Hi :) ! My name is Ami, i am 32 and I feel quite lost.
The title of this blog speaks for itself. To be honest, my first purpose when creating this blog(which was initially named oneway) was to help people crippled with anxiety, feeling lost in life, not knowing where to go, as I thought that I had overcame those feelings and wanted to show others how to do so. Then I realized a few times after starting the blog , that I was still lost. Which kinda made me feel like a fraud. “How can you preach when you yourself haven’t reached?” I know it works for a lot or people but the saying “Fake it til you make it” was never something that I could really implement.

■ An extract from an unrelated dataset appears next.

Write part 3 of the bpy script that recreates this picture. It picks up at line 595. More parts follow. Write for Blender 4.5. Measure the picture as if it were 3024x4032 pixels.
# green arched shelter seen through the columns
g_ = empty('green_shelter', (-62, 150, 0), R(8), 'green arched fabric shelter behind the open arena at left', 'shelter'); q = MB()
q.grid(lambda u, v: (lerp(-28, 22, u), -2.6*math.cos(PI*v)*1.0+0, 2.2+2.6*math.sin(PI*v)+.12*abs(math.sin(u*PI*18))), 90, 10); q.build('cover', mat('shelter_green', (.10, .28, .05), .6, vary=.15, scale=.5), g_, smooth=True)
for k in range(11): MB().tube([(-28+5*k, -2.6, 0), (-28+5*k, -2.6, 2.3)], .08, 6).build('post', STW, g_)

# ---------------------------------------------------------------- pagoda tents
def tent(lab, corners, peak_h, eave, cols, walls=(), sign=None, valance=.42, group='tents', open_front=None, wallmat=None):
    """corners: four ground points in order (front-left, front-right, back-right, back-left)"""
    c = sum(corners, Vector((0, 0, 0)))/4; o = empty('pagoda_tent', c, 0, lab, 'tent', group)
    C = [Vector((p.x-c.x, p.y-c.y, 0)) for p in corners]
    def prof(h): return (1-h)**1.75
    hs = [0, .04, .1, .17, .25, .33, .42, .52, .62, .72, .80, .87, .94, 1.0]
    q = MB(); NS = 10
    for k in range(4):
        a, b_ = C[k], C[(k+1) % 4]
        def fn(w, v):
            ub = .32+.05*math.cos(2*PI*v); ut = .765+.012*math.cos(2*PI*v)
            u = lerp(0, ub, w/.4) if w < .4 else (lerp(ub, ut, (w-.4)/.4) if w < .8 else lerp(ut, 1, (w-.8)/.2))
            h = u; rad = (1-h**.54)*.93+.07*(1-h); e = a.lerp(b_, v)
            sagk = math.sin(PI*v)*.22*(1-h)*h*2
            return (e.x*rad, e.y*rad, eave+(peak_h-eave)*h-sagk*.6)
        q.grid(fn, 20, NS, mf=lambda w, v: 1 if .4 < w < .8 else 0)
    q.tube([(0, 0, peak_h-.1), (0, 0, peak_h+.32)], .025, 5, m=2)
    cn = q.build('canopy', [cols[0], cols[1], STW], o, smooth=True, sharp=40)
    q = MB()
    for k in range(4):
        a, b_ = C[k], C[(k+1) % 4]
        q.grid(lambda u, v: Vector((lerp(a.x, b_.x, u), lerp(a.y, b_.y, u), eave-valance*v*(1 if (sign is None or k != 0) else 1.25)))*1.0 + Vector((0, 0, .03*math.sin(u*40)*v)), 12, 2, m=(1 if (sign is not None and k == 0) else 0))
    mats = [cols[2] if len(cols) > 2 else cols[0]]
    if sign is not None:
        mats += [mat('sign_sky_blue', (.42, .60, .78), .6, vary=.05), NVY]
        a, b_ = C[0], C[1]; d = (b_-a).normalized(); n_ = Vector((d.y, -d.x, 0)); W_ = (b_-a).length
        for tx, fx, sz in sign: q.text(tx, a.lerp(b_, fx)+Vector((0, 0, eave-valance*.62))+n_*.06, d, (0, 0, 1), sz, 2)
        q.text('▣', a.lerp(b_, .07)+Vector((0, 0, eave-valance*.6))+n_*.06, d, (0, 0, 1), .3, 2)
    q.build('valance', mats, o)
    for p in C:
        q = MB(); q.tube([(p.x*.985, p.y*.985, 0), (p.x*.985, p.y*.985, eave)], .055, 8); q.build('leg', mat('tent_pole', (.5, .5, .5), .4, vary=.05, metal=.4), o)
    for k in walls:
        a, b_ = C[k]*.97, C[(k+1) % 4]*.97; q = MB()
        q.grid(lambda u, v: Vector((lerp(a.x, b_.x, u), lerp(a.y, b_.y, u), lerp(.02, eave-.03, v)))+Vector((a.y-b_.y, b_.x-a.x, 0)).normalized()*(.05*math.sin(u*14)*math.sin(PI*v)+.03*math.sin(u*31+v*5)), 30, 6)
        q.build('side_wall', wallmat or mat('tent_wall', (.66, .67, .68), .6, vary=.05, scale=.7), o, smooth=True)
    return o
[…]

So in an attempt to find myself, I have decided to stop distracting myself, to stop numbing myself so not to feel the pain of the wish unfulfilling, the pain of the potential unreleased, the weight of the dreams that have been stacked one on top of the other for the past few years.
The things we choose to distract ourselves with are different from person to person. For me it is mostly social media (especially YouTube and instagram) and tv shows (I am a sucker for K-dramas). Whenever I feel down, stuck , stressed, bored, those are the things that I turn to, to stop the noise inside. But the problem with that behavior, is that instead of dealing with the emotions, it will shovel them deeply, feed them until they are big enough to come back even stronger. And a vicious circle has just begun.
So for the next 365 days, I will be posting here, documenting everyday. People might not even come across my blog, but writing my journey here knowing that it could reach some people feels like i am making a promise to the world, not just to myself.